The PKK on Friday said it had held a congress from May 5 to May 7 to consider a call from its jailed leader Ocalan to lay down arms, dissolve the party, and pursue a political struggle.
The congress, held simultaneously in two different areas with 232 delegates present, also declared that the PKK has “completed its historical mission” by “breaking the policy of denial and annihilation on our people and bringing the Kurdish issue to a point of solving it through democratic politics,” according to the statement.
“We have full faith that our people will understand the decision to dissolve the PKK and end the armed struggle method better than anyone else, and that they will embrace the duties of the democratic struggle period on the basis of building a democratic society,” the PKK added.

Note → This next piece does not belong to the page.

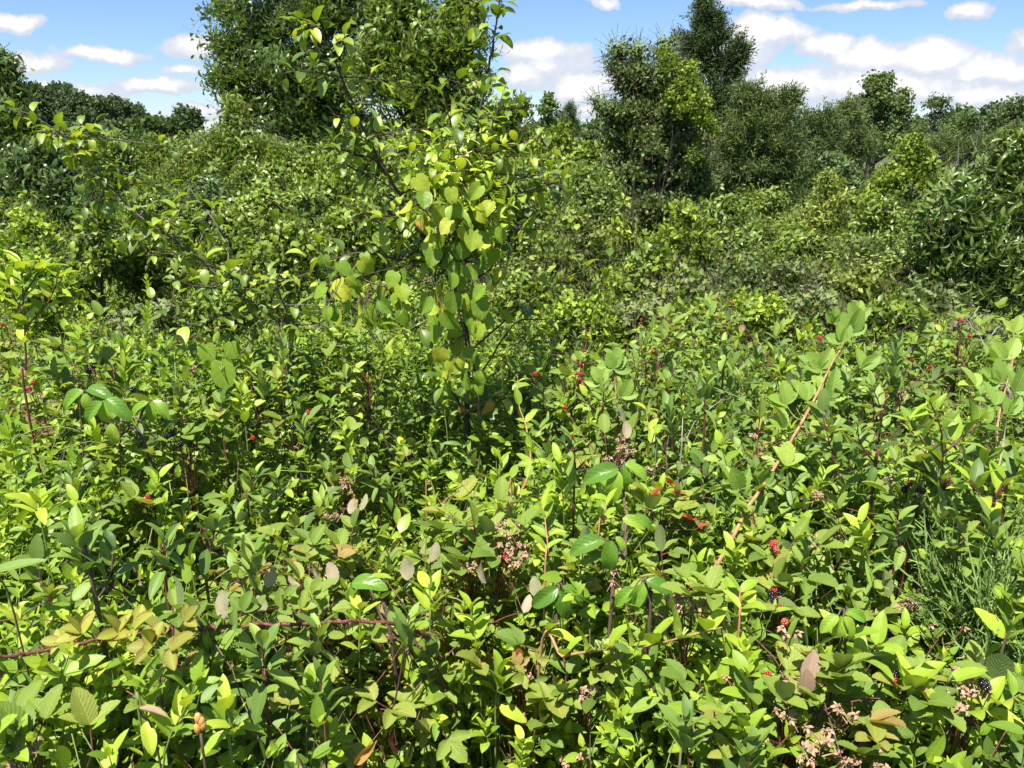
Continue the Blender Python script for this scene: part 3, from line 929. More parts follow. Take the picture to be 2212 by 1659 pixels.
# background line on the right
back = [(1090, 300, 45, 30), (1150, 292, 40, 28), (1300, 290, 50, 36), (1770, 300, 50, 45), (1700, 300, 50, 50), (1985, 290, 40, 40), (2080, 275, 50, 40), (2150, 255, 40, 40), (1870, 300, 50, 40)]
bl = ['low far shrub-like tree right of the sapling leader', 'low far tree left of the small bright cone-shaped one', 'far low tree against the left foot of the vine-draped mass', 'far tree filling the gap left of the poplar', 'far tree behind the olive cedar',
      'far dark tree between the poplar and the small round-headed tree', 'far tree right of the small round-headed tree', 'far tree below the skyline near the right edge', 'far tree low behind the poplar']
for i, (X, Y, rx, ry) in enumerate(back):
    T('background_tree', bl[i], 'tree', 28 + i % 4, [(X, Y, rx, ry), (X - rx * .5, Y + 18, rx * .7, ry * .7), (X + rx * .5, Y + 16, rx * .7, ry * .7)], 'clump', ['broad', 'far', 'blue'][i % 3], dens=22, sc=.62, trunk=.1, limbs=False, gap=.26, cl=.8, tint=-.15, seed=i)
T('cone_shaped_tree', 'small bright green cone-shaped tree standing alone in the gap right of the tall tree', 'tree', 24, [(1187, 222, 13, 18), (1186, 250, 28, 26), (1190, 280, 38, 26), (1205, 262, 22, 20)], 'clump', 'broad', dens=45, sc=.36, trunk=.07, limbs=False, gap=.25, cl=.4, tint=.1)
T('cedar', 'tiny dark pointed cedar right of the cone-shaped tree', 'tree', 22, [(1233, 238, 8, 12), (1233, 262, 15, 22), (1228, 285, 22, 18)], 'cedar', 'cedar', dens=80, sc=.9, trunk=.05, limbs=False, gap=.2, cl=.3, up=.6)
# the tall tree with its lighter neighbour
T('broadleaf_tree', 'tallest dark broad-leaved tree, reaching above the top of the picture', 'tree', 12.5, [(700, 50, 175, 120), (560, 40, 95, 80), (500, 120, 50, 60), (495, 175, 40, 40), (590, 150, 80, 70), (700, 190, 130, 90), (800, 80, 120, 110), (650, 260, 110, 55), (760, 270, 100, 45), (540, 215, 50, 35), (740, -120, 220, 110), (600, -70, 130, 80), (870, -60, 120, 90)],
  'cherry', 'cherry', K=3, ncol=2, dens=42, sc=1.25, seed=3, trunk=.20, trunk_x=700, droop=.35, gap=.26, cl=.7, inner=.3, tint=.16)
T('wild_cherry_tree', 'lighter green tree with drooping leaves and brownish tips beside the tallest tree', 'tree', 10.3, [(905, 110, 120, 85), (985, 80, 60, 65), (850, 60, 80, 60), (1010, 170, 45, 70), (905, 215, 120, 65), (810, 170, 60, 60), (980, 250, 70, 40), (1000, 20, 45, 30), (870, 20, 60, 30), (930, 285, 120, 30)],
  'cherry', 'cherry_y', K=3, ncol=2, dens=58, sc=1.15, seed=5, trunk=.12, trunk_x=900, droop=.5, gap=.26, cl=.5, inner=.35, tint=.0)
T('wild_cherry_tree', 'small pale cherry shoot with arching leaves right of the sapling leader', 'tree', 9.3, [(1100, 238, 34, 13), (1085, 262, 32, 18), (1055, 295, 50, 25), (1125, 232, 12, 8)], 'cherry', 'cherry_y', K=3, ncol=2, dens=70, sc=.85, trunk=.03, droop=.2, gap=.2, cl=.3, tint=0.)
# left side
T('wild_cherry_tree', 'feathery drooping branch tip at the left edge of the picture', 'tree', 6.8, [(12, 150, 14, 26), (8, 200, 34, 40), (40, 235, 26, 30), (-10, 280, 80, 60), (40, 290, 50, 40), (50, 300, 36, 28), (-10, 380, 80, 70)], 'cherry', 'cherry', K=3, ncol=2, dens=110, sc=.75, trunk=.05, trunk_x=-10, droop=.5, gap=.25, cl=.3, tint=.1)
T('wild_cherry_shrub', 'dark shrub with hanging leaves below the feathery branch at the left edge', 'shrub', 6.2, [(70, 350, 70, 45), (130, 400, 80, 60), (30, 430, 80, 60), (170, 460, 90, 50), (100, 330, 30, 25)], 'cherry', 'cherry', K=3, ncol=2, dens=80, sc=.75, trunk=.04, droop=.3, gap=.25, cl=.35, tint=-.05)
T('wild_cherry_shrub', 'dense light green shrub row in front of the paler far tree', 'shrub', 8.2, [(250, 335, 70, 32), (330, 325, 60, 28), (190, 345, 60, 34), (400, 330, 60, 32), (280, 390, 130, 50)], 'cherry', 'cherry_y', K=3, ncol=2, dens=75, sc=.72, trunk=.04, droop=.3, gap=.22, cl=.3, tint=-.05)
T('wild_cherry_shrub', 'cone-topped yellow-green shrub with brownish tips left of the tall tree', 'shrub', 7.6, [(505, 238, 20, 22), (500, 275, 42, 28), (490, 315, 80, 32), (560, 325, 60, 30), (480, 370, 130, 50), (430, 345, 70, 40)], 'cherry', 'cherry_y', K=3, ncol=2, dens=85, sc=.68, trunk=.05, droop=.3, gap=.2, cl=.3, tint=.05)
T('wild_cherry_shrub', 'green shrub under the dark shade of the tallest tree', 'shrub', 8.4, [(620, 345, 90, 34), (700, 335, 60, 28), (650, 390, 120, 45), (570, 380, 80, 40)], 'cherry', 'cherry_y', K=3, ncol=2, dens=75, sc=.7, trunk=.04, droop=.3, gap=.25, cl=.3, tint=-.05)
T('seedling_thicket', 'mixed green shrub behind the sapling leaders', 'shrub', 7.6, [(800, 335, 80, 36), (880, 325, 60, 32), (840, 390, 120, 45), (950, 330, 60, 30)], 'pear', 'pear', K=3, ncol=2, dens=110, sc=1.0, trunk=.03, gap=.25, cl=.3, tint=-.05)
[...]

It called on the Turkish parliament and political parties to “play their role with historic responsibility” to allow Ocalan to lead the process toward a peaceful and democratic solution to the Kurdish cause.
The pro-Kurdish Peoples’ Equality and Democracy Party (DEM Party), which has played a role in bringing the PKK and Ankara together and has made multiple visits to Ocalan, welcomed the congress.
“A new page is opening on the path to honorable peace and a democratic solution. As the DEM Party, after this historic turning point, we believe in the necessity for all democratic political institutions, especially the Turkish Grand National Assembly [parliament], to take responsibility for the solution of the Kurdish issue and the true democratization of Turkey,” the party said on Friday.
The PKK declared a unilateral ceasefire at the start of March while it considered Ocalan’s call for peace.
Turkish officials have publicly continued their hardline stance on the PKK. On Friday, Foreign Minister Hakan Fidan said that disarmament alone is “not enough,” and President Recep Tayyip Erdogan said Turkey is determined to rid itself of the “scourge of terror.”
The PKK was founded in 1978 in response to the oppression of the Kurdish population in Turkey. It initially struggled for an independent Kurdistan but now calls for greater political and cultural rights within Turkey. Ankara and its Western allies consider the group a terrorist organization.
A similar peace process begun between the PKK and the Turkish state in 2013 collapsed two and a half years later.